O centro, mola -promotora do movimento espírita, deve buscar nos colegiados uma administração menos concentrada, evitar crescer demasiadamente de modo que não se perca no seu próprio tamanho e busque manter aquele espírito da Casa do caminho citada nas obras espíritas como instrumento da ação dos apóstolos: Aconchegante, aberta a todos, voltada para o bem do semelhante e para o estudo contínuo, sintonizada sempre com o mais alto.
6 - Arte espírita - Divulgar e não segregar:
A arte é a interpretação da realidade. As manifestações artísticas impressionam os sentidos e tem seu sentido pessoal para cada um. Hoje o relativismo cultural que vivemos nos faz ver (finalmente) que o belo para um grupo não é o belo para o outro. O conceito de Arte espírita é motivo de controvérsias. Arte espírita sendo aquela MADE IN KARDEC, ou seja, produzida por espíritas, para espíritas, é um conceito segregador. Tememos, nessa linha de pensamento, que os espíritas somente possam ouvir músicas espíritas, canais de TV espíritas e peças teatrais espíritas,em situações que vemos acontecer, que redundam em questões de protecionismo comercial ou na cópia de modelos do "Mundo lá de fora", mudando apenas o rótulo para a denominação ideológica em pauta, na forma de melhor atrair mais adeptos. Leon Denis afirmava que o espiritismo não é a religião do futuro e sim o futuro das religiões. Ou seja, todos,dentro da sua ótica, aprenderão com as verdades espíritas. Seguindo bem essa linha de pensamento, as peças espíritas, baseadas em livros e na vida de efemérides espíritas, conquistam grande público não espírita e são apresentadas em circuito nacional, junto com outras peças não espíritas. Ou seja, os conteúdos do evangelho de Jesus devem ser por nós defendido, independente de sua fonte ou rótulo. Quem não é contra nós, é por nós -Afirmava Jesus- Nesta questão artística isso é fundamental. Quantas trabalhos artísticos (Pinturas, poesias,livros, músicas, peças), que não foram produzidas no seio do movimento espírita e traduzem sentimentos e conteúdos consonantes com os nossos? E quanta gente que se diz espírita, que produz coisas de pouca qualidade? "Em tudo tirai o que for bom", assevera o apóstolo dos gentios.

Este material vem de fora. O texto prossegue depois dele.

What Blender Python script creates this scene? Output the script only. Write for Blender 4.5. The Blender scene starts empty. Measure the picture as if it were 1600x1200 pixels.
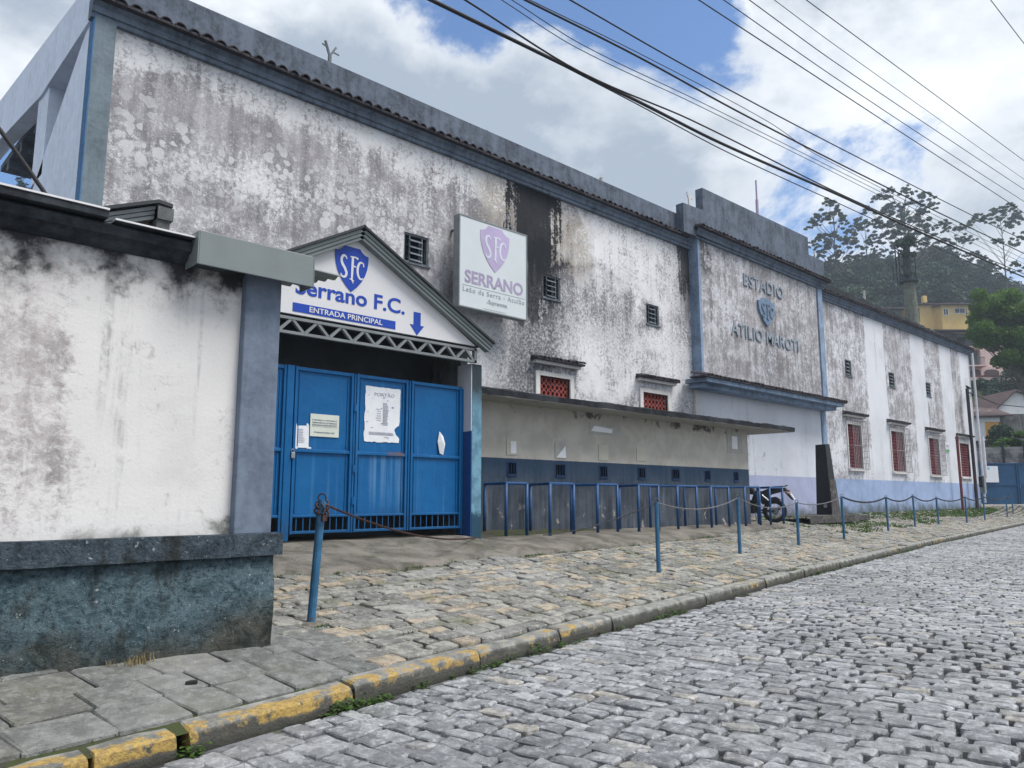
import bpy, math, random
import numpy as np
from mathutils import Vector, Matrix, noise as mnoise
R = math.radians
random.seed(7)
sc = bpy.context.scene
C = sc.collection
# ------------------------------------------------------------------ camera
EYE = 1.3
PITCH = math.atan(176 / 1200.0)
AZ = R(46.3)
cam_d = bpy.data.cameras.new("Camera")
cam = bpy.data.objects.new("Camera", cam_d)
C.objects.link(cam)
sc.camera = cam
cam_d.sensor_width = 36
cam_d.lens = 27.0
cam_d.clip_start = 0.05
cam_d.clip_end = 3000
cam.location = (0, 0, EYE)
cam.rotation_euler = (R(90) + PITCH, 0, AZ - R(90))
# ------------------------------------------------------------------ sky + sun
SUN_EL, SUN_AZ = R(60), R(-62)        # azimuth measured from +X towards +Y
world = bpy.data.worlds.new("World")
sc.world = world
world.use_nodes = True
wt = world.node_tree
wt.nodes.clear()
def wn(t, **k):
    n = wt.nodes.new(t)
    for a, b in k.items(): setattr(n, a, b)
    return n
def wl(a, b): wt.links.new(a, b)
def wmath(op, a, b=None, c=None):
    n = wn('ShaderNodeMath', operation=op)
    for i, v in enumerate((a, b, c)):
        if v is None: continue
        if isinstance(v, (int, float)): n.inputs[i].default_value = v
        else: wl(v, n.inputs[i])
    return n.outputs[0]
def wstep(x, lo, hi, a=0.0, b=1.0):
    n = wn('ShaderNodeMapRange', interpolation_type='SMOOTHSTEP')
    wl(x, n.inputs[0])
    for i, v in zip((1, 2, 3, 4), (lo, hi, a, b)): n.inputs[i].default_value = v
    return n.outputs[0]
w_out = wn('ShaderNodeOutputWorld')
w_bg = wn('ShaderNodeBackground')
w_bg.inputs[1].default_value = 0.108
wl(w_bg.outputs[0], w_out.inputs[0])
w_sky = wn('ShaderNodeTexSky', sky_type='NISHITA')
w_sky.sun_disc = False
w_sky.sun_elevation = SUN_EL
w_sky.sun_rotation = R(90) - SUN_AZ
w_sky.dust_density = 1.0
w_sky.ozone_density = 2.0
w_tc = wn('ShaderNodeTexCoord')
w_map = wn('ShaderNodeMapping')
w_map.inputs['Location'].default_value = (3.1, 1.7, 0.4)
w_map.inputs['Scale'].default_value = (1, 1, 1.7)
wl(w_tc.outputs['Generated'], w_map.inputs[0])
w_n1 = wn('ShaderNodeTexNoise'); w_n1.inputs['Scale'].default_value = 2.6; w_n1.inputs['Detail'].default_value = 9
w_n1.inputs['Roughness'].default_value = 0.62; w_n1.inputs['Distortion'].default_value = 0.25
wl(w_map.outputs[0], w_n1.inputs['Vector'])
w_n2 = wn('ShaderNodeTexNoise'); w_n2.inputs['Scale'].default_value = 3.4; w_n2.inputs['Detail'].default_value = 6
w_n2.inputs['Roughness'].default_value = 0.5
w_map2 = wn('ShaderNodeMapping'); w_map2.inputs['Location'].default_value = (7.2, 3.1, 5.4)
wl(w_map.outputs[0], w_map2.inputs[0]); wl(w_map2.outputs[0], w_n2.inputs['Vector'])
def ray(px, py):
    a = (px - 800) / 1200.; b = (600 - py) / 1200.
    cp, sp = math.cos(PITCH), math.sin(PITCH)
    h = cp - b * sp; z = sp + b * cp
    return Vector((math.cos(AZ) * h + math.sin(AZ) * a, math.sin(AZ) * h - math.cos(AZ) * a, z))
def blob(px, py, rad):
    """soft patch of sky round a compass direction"""
    n = wn('ShaderNodeVectorMath', operation='DISTANCE')
    d = ray(px, py).normalized()
    wl(w_tc.outputs['Generated'], n.inputs[0]); n.inputs[1].default_value = d
    return wstep(n.outputs['Value'], 0.0, rad, 1.0, 0.0)
dens = wmath('MULTIPLY_ADD', w_n1.outputs[0], 1.7, -.195)
for px, py, rad, amt in ((1010, 15, .17, -.27), (735, -10, .18, -.34), (1110, 90, .17, -.22), (1200, 300, .13, -.20), (1290, 380, .10, -.14), (-10, 270, .13, -.5), (870, 60, .09, .12), (1080, 230, .16, .10), (1400, 60, .3, .05),
                         (560, 120, .3, .1), (250, 0, .4, .2), (960, 130, .1, .1), (1500, 150, .35, .14), (800, 260, .3, .12)):
    dens = wmath('MULTIPLY_ADD', blob(px, py, rad), amt, dens)
cov = wstep(dens, 0.44, 0.60)
thick = wstep(dens, 0.50, 0.92)
w_n3 = wn('ShaderNodeTexNoise'); w_n3.inputs['Scale'].default_value = 9.0; w_n3.inputs['Detail'].default_value = 8; w_n3.inputs['Roughness'].default_value = .62
wl(w_map2.outputs[0], w_n3.inputs['Vector'])
shade = wmath('MULTIPLY', wstep(wmath('ADD', wmath('MULTIPLY', w_n2.outputs[0], .72), wmath('MULTIPLY', w_n3.outputs[0], .28)), 0.40, 0.60), wmath('ADD', wmath('MULTIPLY', thick, .7), .3))
shade = wmath('ADD', shade, wmath('MULTIPLY', blob(820, 260, .42), .30))
shade = wmath('MINIMUM', shade, 1.0)
w_cl = wn('ShaderNodeMix', data_type='RGBA')
wl(shade, w_cl.inputs[0])
w_cl.inputs[6].default_value = (6.3, 6.5, 6.7, 1)
w_cl.inputs[7].default_value = (2.5, 2.95, 3.55, 1)
w_mx = wn('ShaderNodeMix', data_type='RGBA')
w_skm = wn('ShaderNodeMix', data_type='RGBA', blend_type='MULTIPLY')
w_skm.inputs[0].default_value = 1.0
wl(w_sky.outputs[0], w_skm.inputs[6]); w_skm.inputs[7].default_value = (.62, .82, 1.02, 1)
wl(cov, w_mx.inputs[0]); wl(w_skm.outputs[2], w_mx.inputs[6]); wl(w_cl.outputs[2], w_mx.inputs[7])
wl(w_mx.outputs[2], w_bg.inputs[0])
sun_d = bpy.data.lights.new("Sun", 'SUN')
sun_d.energy = 2.9
sun_d.angle = R(26)
sun_d.color = (1, .96, .9)
sun = bpy.data.objects.new("Sun", sun_d)
C.objects.link(sun)
sdir = Vector((math.cos(SUN_EL) * math.cos(SUN_AZ), math.cos(SUN_EL) * math.sin(SUN_AZ), math.sin(SUN_EL)))
sun.rotation_euler = sdir.to_track_quat('Z', 'Y').to_euler()
sun.location = (0, 0, 40)
vs = sc.view_settings
vs.view_transform = 'Standard'; vs.look = 'None'; vs.exposure = 0.70; vs.gamma = 1; vs.use_curve_mapping = False
# ------------------------------------------------------------------ survey helpers: a photo ray met with a real plane
def PY(px, py, y):
    d = ray(px, py); t = y / d.y
    return d.x * t, d.z * t + EYE
def PD(px, py, dist):
    d = ray(px, py); t = dist / (d.x * math.cos(AZ) + d.y * math.sin(AZ))
    return Vector((d.x * t, d.y * t, d.z * t + EYE))
def PX(px, py, x):
    d = ray(px, py); t = x / d.x
    return d.y * t, d.z * t + EYE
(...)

Isso não nos proíbe de produzir no movimento espírita nossas manifestações artísticas e emprestar a elas a alcunha "Espírita". Mas, sem esquecer que não temos uma vida ascética, que estamos no mundo e que temos que desenvolver o nosso discernimento para no mundo escolher o que é bom. Mais uma vez a questão de importação de modelos deve ser sempre observada. Principalmente no orgulho que a evidência dos meios artísticos pode trazer.
7 - Conclusão:
O desafio de conduzir o movimento espírita é nosso, dos espíritas. E ele será o que fizermos dele. O importante também é estarmos participando ativamente, na palestra, na sopa, na mesa mediúnica. Errar, é privilégio de quem trabalha. Ainda sim, com todos os atropelos, a doutrina espírita se move. Renovando, consolando, amparando e nos fazendo mais felizes.